Jim Cramer isn't surprised that Netflix (NFLX) hit earnings estimates Thursday, as he assumed that analysts who recently upgraded the stock probably set their forecasts accordingly.

"I mean, would all of these analysts really upgrade [Netflix] and would they tell you that they're going to raise [price targets] and then screw you on the quarter? I don't think so," Cramer said earlier Thursday in a live conference call with members of his Actions Alerts PLUS club for investors.

Cramer used the call partly to give his latest views on the so-called FAANG stocks -- Facebook (FB) , Amazon (AMZN) , Apple (AAPL) , Netflix and Alphabet/Google (GOOG) , (GOOGL) - all of which his charitable trust owns except for Netflix.

Here's his take on the four FAANGs that the trust currently holds:

Facebook

Cramer said his trust considered selling some Facebook shares on Thursday, but decided not to because "we think it's cheap, [and] we think that it's still getting a lot of business. But most important, we haven't had any headline risk, and this is a 'headline-risk' stock."

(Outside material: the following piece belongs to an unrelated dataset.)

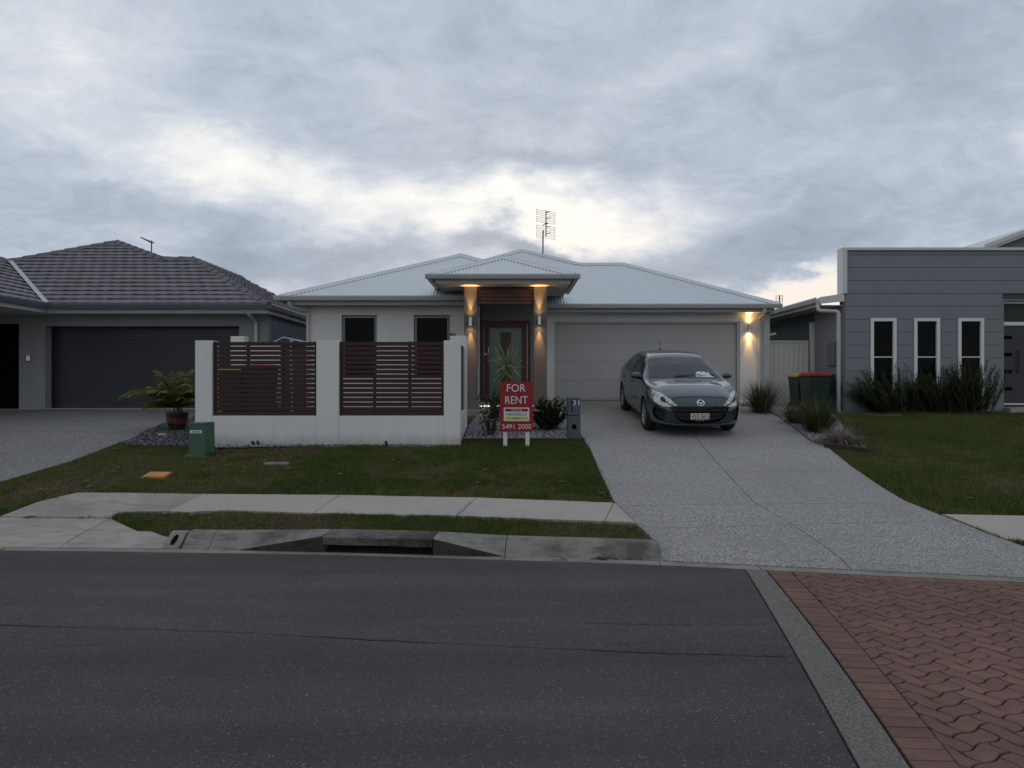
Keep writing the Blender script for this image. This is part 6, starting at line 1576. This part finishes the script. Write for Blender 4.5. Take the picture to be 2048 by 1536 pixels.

The expert explained that while Facebook has suffered from bad headlines in recent months over Russia's alleged use of the platform to influence the 2016 U.S. election, investors have "all gotten fatigued" about such stories.

"Would the stock be higher if they fired someone at the top? Yes. Did they take ownership of how bad they were? I don't think so," he said.

But Cramer said that while a major response to the scandal could boost the stock's price some $20 from its current roughly $148, "I don't think it's going to go back to $218."

Amazon

Cramer said that Amazon is his favorite FAANG - not surprising given that his charitable trust holds a large position in it.

The stockpicker said he endorses the company's current management, including CEO Jeff Bezos and Amazon Web Services' chief Andy Jassy.

"I like Andy Jassy, I like Jeff Bezos. And I still like Amazon," Cramer said.

Apple

Cramer said that AAPL is "cheap" here, but that he's not adding to his trust's position in the name because that would violate his "30-Day Rule" - "wait 30 days after earnings warnings before buying a stock."

Apple warned investors on Jan. 2 that its latest quarterly revenues will come in below expectations.

Alphabet/Google

The expert said that Alphabet, which has been mostly sliding over the past six months, needs to publicly make the case to investors for a rebound.

"I really think that they should come on TV [and] explain themselves: What are they really doing about trying to make [the stock] so it's a better bargain?" Cramer said. "Their lack of saying something has been what's kept the stock down."

Still, Cramer said his trust is sticking with GOOGL, as the stock "has got good growth, it's cheap and Ruth Porat -- who's the CFO -- will do the right thing."